The story of Lego Serious Play

Lego ModelThe story of the Lego® Serious Play® method, now widely applied in small and large organisations globally, is an interesting one.

The LEGO Company, despite being in the business of creativity, decided that the manner in which it developed its own strategy was decidedly uncreative. In addition, the company was facing huge pressures as video games had begun to enter the market. The trend of children growing up before their time meant less young people were asking for Lego bricks at Christmas. Kirk Kristiansen, CEO of LEGO, decided that it was time to get imaginative and create a new, lived strategy for the LEGO Company, one that departed markedly from more traditional approaches. But how?

He looked to Professors Bart Victor and Johan Roos from IMD in Switzerland. This business school had been assisting the LEGO Company leaders with their own professional growth and development. The prof’s and Kristiansen departed from many of the same points: they believed that approaches to developing strategy had much room for improvement, that people are central to organisational success and that they can and want to do well.  Strategy should not be static, but rather created and lived every day.

Together they embarked upon a journey of research and development, hoping to formulate a superior, effective and creative approach to setting business strategy. They established a LEGO subsidiary called Executive Discovery Ltd, and agreed that the work would be funded as a new approach for LEGO to use inside the company. The subsidiary offered the advantage of being able to carry out academic work within in a real-world setting.

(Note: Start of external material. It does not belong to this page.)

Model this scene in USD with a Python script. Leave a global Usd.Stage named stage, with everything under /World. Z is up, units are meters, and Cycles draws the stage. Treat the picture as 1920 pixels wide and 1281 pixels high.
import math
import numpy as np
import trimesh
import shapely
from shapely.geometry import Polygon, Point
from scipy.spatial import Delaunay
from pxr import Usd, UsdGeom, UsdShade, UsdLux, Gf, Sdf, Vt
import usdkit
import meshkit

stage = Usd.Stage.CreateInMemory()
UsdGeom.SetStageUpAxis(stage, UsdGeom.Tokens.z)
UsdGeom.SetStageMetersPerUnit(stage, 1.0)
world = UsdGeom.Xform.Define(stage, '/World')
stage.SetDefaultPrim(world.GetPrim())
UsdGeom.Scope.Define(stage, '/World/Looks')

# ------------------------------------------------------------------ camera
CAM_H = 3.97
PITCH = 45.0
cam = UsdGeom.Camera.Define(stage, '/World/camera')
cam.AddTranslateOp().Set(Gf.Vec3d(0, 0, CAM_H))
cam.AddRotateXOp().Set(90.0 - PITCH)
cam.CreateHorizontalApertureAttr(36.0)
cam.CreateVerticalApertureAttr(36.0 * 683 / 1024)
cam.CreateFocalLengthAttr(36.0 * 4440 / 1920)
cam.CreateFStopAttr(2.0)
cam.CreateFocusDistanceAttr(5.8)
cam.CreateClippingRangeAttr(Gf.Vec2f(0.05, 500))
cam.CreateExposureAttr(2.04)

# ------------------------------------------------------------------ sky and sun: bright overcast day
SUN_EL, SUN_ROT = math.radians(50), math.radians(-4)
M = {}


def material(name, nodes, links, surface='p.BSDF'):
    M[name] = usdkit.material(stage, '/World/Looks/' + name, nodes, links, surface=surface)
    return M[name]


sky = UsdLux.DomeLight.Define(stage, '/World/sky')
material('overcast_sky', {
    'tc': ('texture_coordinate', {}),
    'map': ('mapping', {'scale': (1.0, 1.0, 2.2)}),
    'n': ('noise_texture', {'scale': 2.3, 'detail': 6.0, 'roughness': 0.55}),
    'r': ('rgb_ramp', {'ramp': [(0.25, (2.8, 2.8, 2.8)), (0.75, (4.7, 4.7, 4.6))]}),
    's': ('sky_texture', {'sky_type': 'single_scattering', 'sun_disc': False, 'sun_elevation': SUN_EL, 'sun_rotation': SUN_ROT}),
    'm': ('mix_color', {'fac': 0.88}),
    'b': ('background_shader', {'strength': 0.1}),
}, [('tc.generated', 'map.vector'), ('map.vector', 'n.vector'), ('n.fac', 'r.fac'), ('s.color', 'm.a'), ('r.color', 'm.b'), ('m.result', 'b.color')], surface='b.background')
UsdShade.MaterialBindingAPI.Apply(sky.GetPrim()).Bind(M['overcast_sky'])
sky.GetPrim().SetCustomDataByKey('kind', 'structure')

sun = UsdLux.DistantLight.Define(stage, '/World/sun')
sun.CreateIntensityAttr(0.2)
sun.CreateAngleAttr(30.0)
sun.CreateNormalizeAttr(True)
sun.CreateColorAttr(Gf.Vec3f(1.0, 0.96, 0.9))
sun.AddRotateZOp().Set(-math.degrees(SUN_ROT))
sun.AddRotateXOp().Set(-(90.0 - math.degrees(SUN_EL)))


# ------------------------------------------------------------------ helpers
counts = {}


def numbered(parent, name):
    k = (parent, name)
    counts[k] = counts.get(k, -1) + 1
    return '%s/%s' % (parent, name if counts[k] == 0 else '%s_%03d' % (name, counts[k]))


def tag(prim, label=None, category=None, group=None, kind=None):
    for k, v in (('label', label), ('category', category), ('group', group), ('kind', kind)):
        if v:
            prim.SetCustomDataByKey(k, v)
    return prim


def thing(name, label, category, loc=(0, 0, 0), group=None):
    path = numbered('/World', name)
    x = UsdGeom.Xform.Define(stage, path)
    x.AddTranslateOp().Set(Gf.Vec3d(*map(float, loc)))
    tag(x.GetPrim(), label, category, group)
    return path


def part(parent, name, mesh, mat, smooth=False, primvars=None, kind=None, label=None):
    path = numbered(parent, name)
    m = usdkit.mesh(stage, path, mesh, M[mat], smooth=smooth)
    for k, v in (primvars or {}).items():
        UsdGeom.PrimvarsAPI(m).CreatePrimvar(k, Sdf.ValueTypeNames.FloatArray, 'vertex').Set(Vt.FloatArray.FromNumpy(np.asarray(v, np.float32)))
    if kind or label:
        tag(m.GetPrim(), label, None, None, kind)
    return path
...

The task at hand required much iteration and live-session prototyping with companies. Finally the team came upon a process that was found to work consistently across different groups in a robust and reproducible way.  A new way forward was emerging. They called it Lego® Serious Play®.

A large part of the appeal for companies was the way in which the method provided a unique opportunity for groups to see the systems in which they were located, with roles, relationships, and culture, and to test those systems with different scenarios. Organisations today compete within ‘complex adaptive systems’ which have  emergent properties, making it less clear cut to predict how one change may alter an entire system. The Lego® Serious Play® Application Techniques (building individual models, building shared models, creating a landscape, making connections, building a system, playing emergence and decisions, and extracting simple guiding principles) draw on research into complex adaptive systems. They act as scenario planning tools, allowing us to imagine the future and its variants, and to debate them with visual aids.

Lego® Serious Play® requires 100% participation, everyone must lean in and contribute as wisdom is considered to be in the system – a useful touch for our distracted age. It activates, extends and releases new thinking, valuable in our age of high innovation. The facilitated process of construction, where Lego bricks serve as metaphors, is said to function as a language that connects within and between brains. Building shared models connects individual thinking into collective wisdom and can rally teams around a central focus or goal. The method is used for a wide range of personal, team and business development topics. Facilitators must be trained to work with the method.

It is seldom that we have the pragmatics right at our feet for unlocking new thinking, breaking habitual thinking, and jointly designing new futures. But here it is.

Have you tried Lego Serious Play at work?